Records:
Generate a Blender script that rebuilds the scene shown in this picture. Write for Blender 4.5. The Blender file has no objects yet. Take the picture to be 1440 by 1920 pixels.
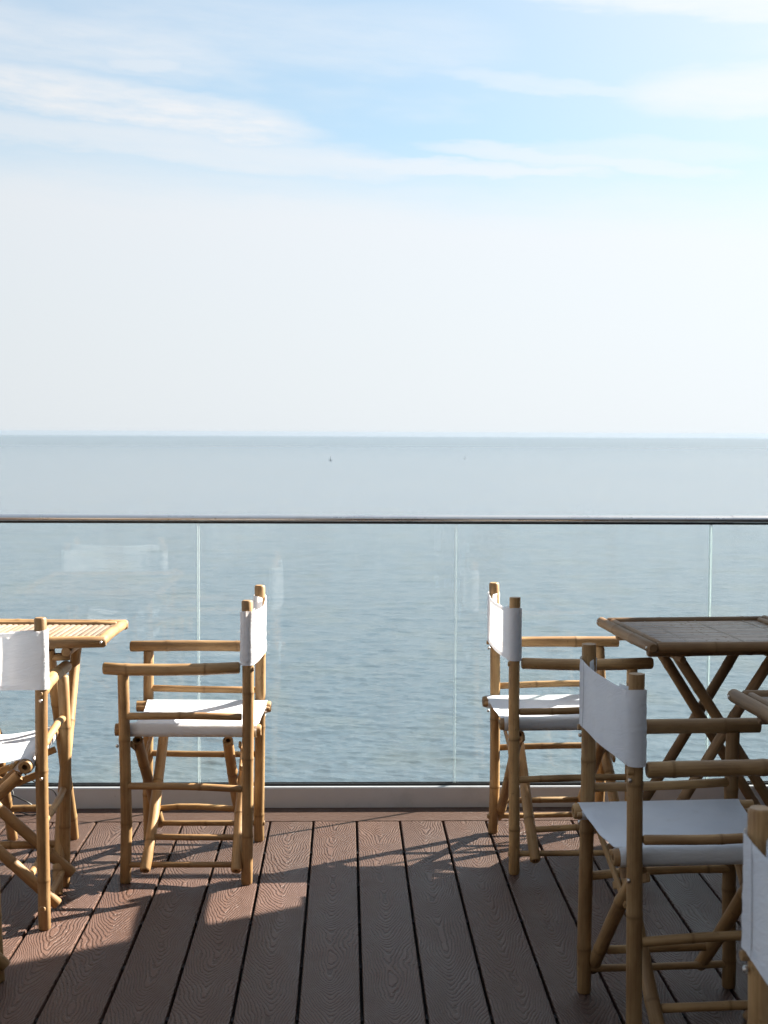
import bpy, bmesh, math, random
import numpy as np
from mathutils import Vector, Matrix, Quaternion

S = bpy.context.scene
COL = S.collection

# ------------------------------------------------------------------ camera
CAM_H = 1.35
cam_d = bpy.data.cameras.new('camera'); cam = bpy.data.objects.new('camera', cam_d); COL.objects.link(cam)
_yaw, _pitch, _roll = math.radians(1.60), math.atan(149 / 2600.0), math.radians(.247)
_fw = Vector((math.sin(_yaw) * math.cos(_pitch), math.cos(_yaw) * math.cos(_pitch), -math.sin(_pitch)))
_r = Vector((math.cos(_yaw), -math.sin(_yaw), 0)); _u = _r.cross(_fw)
_r2 = math.cos(_roll) * _r + math.sin(_roll) * _u
_u2 = -math.sin(_roll) * _r + math.cos(_roll) * _u
cam.matrix_world = Matrix(((_r2.x, _u2.x, -_fw.x, 0), (_r2.y, _u2.y, -_fw.y, 0), (_r2.z, _u2.z, -_fw.z, CAM_H), (0, 0, 0, 1)))
cam_d.sensor_fit = 'VERTICAL'; cam_d.sensor_height = 36.0; cam_d.sensor_width = 27.0
cam_d.lens = 2600 / 1920 * 36
cam_d.clip_start = .05; cam_d.clip_end = 90000
cam_d.dof.use_dof = True; cam_d.dof.focus_distance = 4.4; cam_d.dof.aperture_fstop = 11
S.camera = cam
S.render.resolution_x, S.render.resolution_y = 768, 1024
S.render.engine = 'CYCLES'
S.cycles.use_denoising = True
S.cycles.denoiser = 'OPENIMAGEDENOISE'
S.cycles.use_adaptive_sampling = True; S.cycles.adaptive_threshold = .02
S.cycles.max_bounces = 7; S.cycles.transparent_max_bounces = 24
S.cycles.diffuse_bounces = 3; S.cycles.glossy_bounces = 4; S.cycles.transmission_bounces = 4
S.cycles.caustics_reflective = False; S.cycles.caustics_refractive = False
S.cycles.sample_clamp_indirect = 6

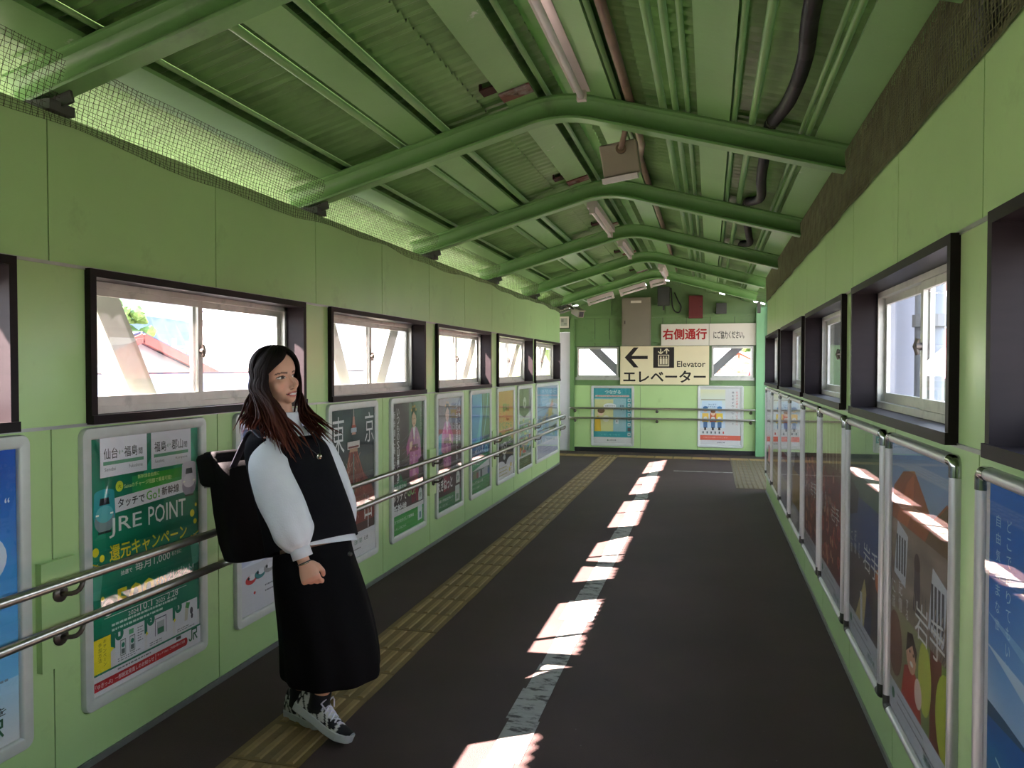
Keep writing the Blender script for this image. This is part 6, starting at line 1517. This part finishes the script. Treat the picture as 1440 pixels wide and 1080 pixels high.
# ---- shoes: sole, striped upper, toe cap, laces, sock
def shoe(heel, toe, up, name):
    heel = Vector(heel); toe = Vector(toe); d = (toe - heel).normalized(); up = (Vector(up) - d * Vector(up).dot(d)).normalized(); s = d.cross(up); L = (toe - heel).length
    n = 26; rings = []; fl = [(0, .030, .0), (.04, .034, 0), (.25, .034, 0), (.45, .036, .0), (.65, .043, .0), (.82, .043, .004), (.94, .032, .010), (1.0, .012, .016)]
    def width(t):
        for i in range(len(fl) - 1):
            if fl[i][0] <= t <= fl[i + 1][0]:
                k = (t - fl[i][0]) / (fl[i + 1][0] - fl[i][0]); return fl[i][1] + (fl[i + 1][1] - fl[i][1]) * k, fl[i][2] + (fl[i + 1][2] - fl[i][2]) * k
        return fl[-1][1:]
    q = MB()
    T = [0, .015, .05, .15, .3, .45, .6, .72, .82, .9, .96, .99, 1.0]
    for t in T:
        w, lift = width(t); c = heel + d * (L * t)
        rings.append([c + s * w * 1.06 * x + up * (z + lift) for x, z in ((-1, .004), (-.9, 0), (.9, 0), (1, .004), (1.02, .030), (.9, .034), (-.9, .034), (-1.02, .030))])
    q.rings(rings); wear(q, 'shoe_sole', m_sole, smooth=False)
    q = MB(); rings = []; TS = [.01, .03, .08, .15, .22, .30, .38, .45, .55, .65, .75, .83, .90, .95, .98]
    prof = lambda t: .118 if t < .22 else (.118 + (.088 - .118) * (t - .22) / .2 if t < .42 else (.088 + (.052 - .088) * (t - .42) / .33 if t < .75 else .052 + (.020 - .052) * ((t - .75) / .25) ** 1.6))
    for t in TS:
        w, lift = width(t); c = heel + d * (L * t) + up * (.030 + lift); hh = max(prof(t) - .030, .012); rr = []
        for k in range(24):
            a = PI * k / 23; rr.append(c + s * (w * math.cos(a) * (1 if hh < .06 else (1 - .25 * math.sin(a)))) + up * (hh * math.sin(a) ** .75))
        rings.append(rr)
    q.rings(rings, closed=False, caps=False)
    o = wear(q, 'shoe_upper', m_shoe, sub=2)
    # printed pattern: jagged black and white stripes, black toe cap
    dg = bpy.context.evaluated_depsgraph_get(); me2 = bpy.data.meshes.new_from_object(o.evaluated_get(dg)); o.modifiers.clear(); o.data = me2
    for p in me2.polygons: p.use_smooth = True
    cc = []
    K = lin((22, 20, 24)); Wt = lin((196, 192, 188)); G = lin((110, 106, 112)); PK = lin((176, 90, 120))
    for v in me2.vertices:
        r = v.co + base - heel; t = r.dot(d) / L; z = r.dot(up); x = r.dot(s) / .04
        p_ = math.sin(t * 46 + 5 * z / .05 + 1.6 * math.sin(z * 160 + t * 30))
        c = Wt if p_ > -.05 else K
        if t > .80: c = K
        if t < .06: c = K if p_ > 0 else Wt
        if z > .095: c = G if p_ > .2 else K
        cc += [c[0], c[1], c[2], 1]
    at2 = me2.color_attributes.new('Col', 'FLOAT_COLOR', 'POINT'); at2.data.foreach_set('color', cc)
    q = MB()
    for i in range(6):
        t = .40 + .065 * i; w, lift = width(t); c = heel + d * (L * t) + up * (prof(t) + lift + .001)
        q.tube([c + s * x * .03 - up * (.018 * x * x) + d * .012 * x for x in (-1, -.5, 0, .5, 1)], .0042, 6)
        q.tube([c + s * x * .03 - up * (.018 * x * x) - d * .012 * x for x in (-1, -.5, 0, .5, 1)], .0042, 6)
    c = heel + d * (L * .42) + up * (prof(.42) + .012)
    for e in (-1, 1): q.tube([c, c + s * e * .025 + up * .012, c + s * e * .045 - up * .004, c + s * e * .03 - up * .02 + d * .02], .0035, 6)
    wear(q, 'shoelace', m_lace)
shoe(px(417, 995, 3.145), px(490, 1050, 3.03), UP * .8 + IR * .45, 'right')
hl_ = px(407, 1004, 3.32); hl_.z = 0.0; shoe(hl_, hl_ + (FW * .9 + IR * .1).normalized() * .255, UP, 'left')
for (a, b) in ((AKR, px(448, 995, 3.11)), (px(423, 966, 3.29), px(421, 990, 3.295))):
    q = MB(); q.tube([a, a.lerp(b, .5), b], [.041, .042, .046], 18); wear(q, 'sock', mat('black sock', (20, 20, 24), .9))

# ---- hair: cap and many tapering locks
rnd = random.Random(11)
HRX, HRY, HRZ, HO = .087, .106, .098, Vector((0, -.014, .036))
def scalp(az, pol, k=1.0):
    """az from the face (+ = her left), pol from the crown, radians"""
    return hl(HO.x + k * HRX * math.sin(pol) * math.sin(az), HO.y + k * HRY * math.sin(pol) * math.cos(az), HO.z + k * HRZ * math.cos(pol))
q = MB(); b0 = 0; NA, NP = 48, 18
rowsv = []
for j in range(NP + 1):
    row = []
    for i in range(NA):
        az = -PI + 2 * PI * i / NA
        face = math.exp(-(abs(az + .10) / .98) ** 3)
        pm = math.radians(122) - math.radians(74) * face
        row.append(scalp(az, .02 + (pm - .02) * j / NP, .985))
    rowsv.append(row)
q.rings(rowsv, caps=False)
hroot = None
V = [Vector(p) for p in q.v]; F = list(q.f); CC = [(.010, .007, .007)] * len(V)
def lock(P, w, th, c0, c1, side):
    pts = spline(P, 4); n = len(pts); seg = 6; b = len(V)
    prev = Vector(side)
    for i, p in enumerate(pts):
        t = i / (n - 1); d = (pts[min(i + 1, n - 1)] - pts[max(i - 1, 0)]).normalized(); a = (prev - d * prev.dot(d)).normalized(); prev = a; c = d.cross(a)
        k = (min(1, .5 + t * 4)) * (1 - sst(.72, 1.0, t) * .88)
        for s_ in range(seg):
            an = 2 * PI * s_ / seg; V.append(p + a * w * k * math.cos(an) + c * th * k * math.sin(an))
            CC.append(blend(c0, c1, sst(.45, 1.0, t)))
    for i in range(n - 1):
        for s_ in range(seg):
            s2 = (s_ + 1) % seg; F.append((b + i * seg + s_, b + i * seg + s2, b + (i + 1) * seg + s2, b + (i + 1) * seg + s_))
def endpt(az):
    """where a lock that leaves the head at this azimuth passes the neck and ends"""
    a = math.degrees(az)
    if -125 < a < 0:      # near side, over the right shoulder on to the chest
        t = (a + 125) / 80
        t = min(t, 1)
        return px(372 + (60 + 28 * rnd.random()) * t, 622 + 20 * math.sin(2.6 * t), 3.04 + .03 * (1 - t)), px(366 + 42 * t, 588, 3.075)
    if 0 <= a < 95:       # far side, behind the cheek and over the left front
        t = a / 95
        return px(474 - 22 * rnd.random(), 626 - 14 * rnd.random(), 3.10 + .10 * t), px(424 + 8 * t, 584, 3.19 + .08 * t)
    t = ((a + 360) % 360 - 95) / 140   # round the back
    return px(372 - 26 * t, 607 - 3 * t, 3.40 - .2 * t), px(376 - 24 * t, 578, 3.36 - .18 * t)
for i in range(560):
    az = rnd.uniform(-PI, PI)
    a = math.degrees(az)
    if -66 < a < 52: continue
    front = abs(a) < 105
    lay = rnd.uniform(1.0, 1.06)
    P = []
    part = rnd.uniform(.0, .25)
    for k, pol in enumerate((.10 + part, .55, 1.0, 1.42, 1.72)):
        f_ = k / 4
        azk = az if not front else az * (.36 + .64 * min(1, f_ * 1.2))
        P.append(scalp(azk + rnd.uniform(-.03, .03), pol, lay))
    e, mid = endpt(az)
    j = Vector((rnd.gauss(0, 1), rnd.gauss(0, 1), rnd.gauss(0, .6))) * .013
    dn = P[-1] + (P[-1] - P[-2]).normalized() * .02 - UP * .03
    dn2 = dn.lerp(mid, .55)
    w1 = rnd.uniform(-1, 1) * .010; w2 = rnd.uniform(-1, 1) * .012
    e2 = mid.lerp(e, rnd.uniform(.55, 1.06)) + j * 1.6
    P += [dn + IR * w1, dn2 + j * .4 - IR * w1, mid + j + IR * w2, mid.lerp(e2, .55) - IR * w2 + j * .5, e2]
    tip = rnd.random()
    c1 = (.050 + .05 * tip, .015 + .013 * tip, .010 + .007 * tip)
    lock(P, rnd.uniform(.006, .012), rnd.uniform(.003, .005), (.009, .006, .006), c1, HU.cross(P[1] - hl(0, 0, .03)).normalized())
# fringe swept from the parting across the near temple, then back over the cheek
for i in range(60):
    t = i / 59
    P = [scalp(.30 - .35 * t, .30 + .1 * t, 1.03), scalp(.02 - .40 * t, .72, 1.05), scalp(-.36 - .40 * t, 1.05, 1.045), scalp(-.82 - .34 * t, 1.36, 1.03), scalp(-1.18 - .25 * t, 1.66, 1.01), scalp(-1.34 - .25 * t, 1.95, .99), scalp(-1.42 - .2 * t, 2.15, .97) - UP * .03]
    lock(P, .009, .004, (.009, .006, .006), (.022, .010, .008), HS)
for i in range(34):
    t = i / 33
    P = [scalp(.26 + .1 * t, .30, 1.03), scalp(.46 + .3 * t, .75, 1.045), scalp(.80 + .3 * t, 1.15, 1.03), scalp(1.04 + .3 * t, 1.5, 1.0), scalp(1.2 + .3 * t, 1.85, .96)]
    lock(P, .009, .004, (.009, .006, .006), (.022, .010, .008), HS)
hm = bpy.data.meshes.new('hair'); hm.from_pydata([tuple(v - base) for v in V], [], F)
at = hm.color_attributes.new('Col', 'FLOAT_COLOR', 'POINT'); fl_ = []
for c in CC: fl_ += [c[0], c[1], c[2], 1]
at.data.foreach_set('color', fl_); hm.materials.append(m_hair)
link('hair', hm, None, person, smooth=True)

# ---- backpack on her back
BK = -FW
bu = (UP + BK * .0 + IR * -.16).normalized(); bs = SD; bf = bs.cross(bu).normalized()
bc = px(350, 716, 3.34)
pk = thing('backpack', 'black roll-top backpack worn on the woman\'s back', 'backpack', (bc.x, bc.y, bc.z - .24))
pb = Vector(pk.location)
def pbuild(q, n, m, sub=0, smooth=True, parent=None):
    o = q.build(n, m, None, smooth=smooth); o.data.transform(Matrix.Translation(-pb)); o.parent = parent or pk
    if sub: o.modifiers.new('s', 'SUBSURF').render_levels = sub
    return o
rings = []
for t, (w, d_) in ((-1.0, (.115, .060)), (-.96, (.130, .075)), (-.6, (.140, .086)), (0, (.142, .084)), (.5, (.138, .078)), (.85, (.132, .070)), (1.0, (.126, .060))):
    rings.append(ering(bc + bu * .215 * t, bs, bf, w, d_, 28, 4.0))
q = MB(); q.rings(rings); pbuild(q, 'bag_body', m_pack)
q = MB(); fc = bc + bu * .185 - bf * .055
q.obox(fc, bs, bf, bu, .138, .078, .072, bev=.022); q.obox(fc + bu * .06 + bf * .03, bs, bf, bu, .130, .05, .02, bev=.012); pbuild(q, 'roll_top_flap', m_pack)
q = MB(); q.obox(bc - bf * .088 - bu * .07, bs, bf, bu, .105, .020, .10, bev=.016); pbuild(q, 'front_pocket', m_pack)
q = MB(); q.obox(fc - bf * .079 - bu * .06 - bs * .10, bs, bf, bu, .012, .004, .016); pbuild(q, 'buckle', m_alum)
for s, sh in ((-1, px(362, 620, 3.12)), (1, px(438, 612, 3.33))):
    q = MB(); top = bc + bu * .19 + bf * .06 + bs * s * .075; top2 = sh - FW * .055 + UP * .030
    q.tube(spline([top, top2, sh + UP * .022 + FW * .02, sh - UP * .02 + FW * .085], 5), .017, 10, flat=.35, ref=SD); pbuild(q, 'shoulder_strap', m_strap)
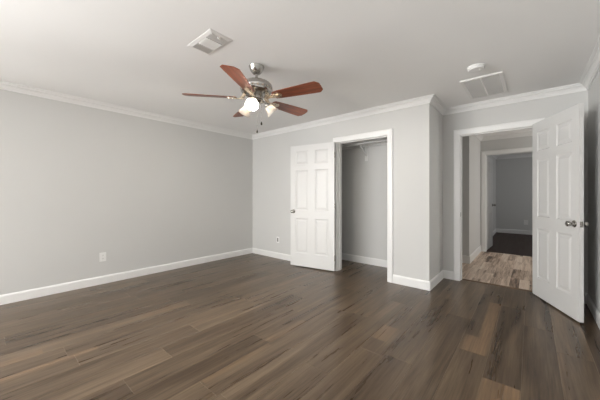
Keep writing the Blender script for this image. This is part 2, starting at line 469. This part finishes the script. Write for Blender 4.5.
def casing(x0, x1, zt, yf, yb, label, jlabel=None, both=True, reveal=0.006):
    """casing (front and back of the wall) with its jamb lining as a part"""
    a, b, z = x0 + 0.0, x1 - 0.0, zt
    CP = [(0.0, 0.0), (0.0, 0.011), (0.010, 0.014), (0.030, 0.016), (0.050, 0.019), (CW - 0.008, 0.019), (CW, 0.013), (CW, 0.0)]
    path = [(x1 - reveal + 0.006, 0), (x1 - reveal + 0.006, zt), (x0 + reveal - 0.006, zt), (x0 + reveal - 0.006, 0)]
    st = miters(path)
    bm = bmesh.new()
    for i in range(3): sweep_seg(bm, st[i], st[i+1], CP, lambda p, h: (p.x, yf - h, p.y))
    if both:
        for i in range(3): sweep_seg(bm, st[i], st[i+1], CP, lambda p, h: (p.x, yb + h, p.y))
    o = link_mesh(trim_name(), bm, M_TRIM); tag(o, label, 'door casing', kind='structure')
    j = bmesh.new(); t = 0.018
    box(j, x0 - 0.0005, x0 + t * 0.0 + 0.002, yf, yb, 0, zt); box(j, x1 - 0.002, x1 + 0.0005, yf, yb, 0, zt); box(j, x0, x1, yf, yb, zt - 0.002, zt + 0.0005)
    link_mesh('jamb', j, M_TRIM, o)
    s = bmesh.new(); ym = yf + 0.045 if yb - yf else yf
    box(s, x0 + 0.002, x0 + 0.012, ym, ym + 0.035, 0, zt - 0.002); box(s, x1 - 0.012, x1 - 0.002, ym, ym + 0.035, 0, zt - 0.002)
    box(s, x0 + 0.012, x1 - 0.012, ym, ym + 0.035, zt - 0.012, zt - 0.002)
    link_mesh('door_stop', s, M_TRIM, o)
    return o
# miters() offsets to the right of travel: path goes up the right side, over, down the left -> offset points outward
closet_case = casing(CX0, CX1, CH, YB, YB + WT, 'white casing around the closet doorway')
entry_case = casing(EX0, EX1, EH, YD, YD2, 'white casing around the hall doorway, behind its open door')
far_case = casing(FX0, FX1, FH, HY2, HY2 + WT, 'white casing around the second doorway beyond the hall')
sp = bmesh.new(); bevel_box(sp, EX0 + 0.002, EX0 + 0.004, YD + 0.012, YD + 0.040, 0.90, 0.96, 0.0005)
tag(link_mesh('strike_plate', sp, M_NICK, entry_case), 'metal strike plate')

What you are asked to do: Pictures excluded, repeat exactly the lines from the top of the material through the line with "COL = S.collection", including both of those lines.

Solved problem:
Generate a Blender script that rebuilds the scene shown in this picture. Write for Blender 4.5. The Blender file has no objects yet. Take the picture to be 1440 by 1920 pixels.
import bpy, bmesh, math, random
import numpy as np
from mathutils import Vector, Matrix, Quaternion

S = bpy.context.scene
COL = S.collection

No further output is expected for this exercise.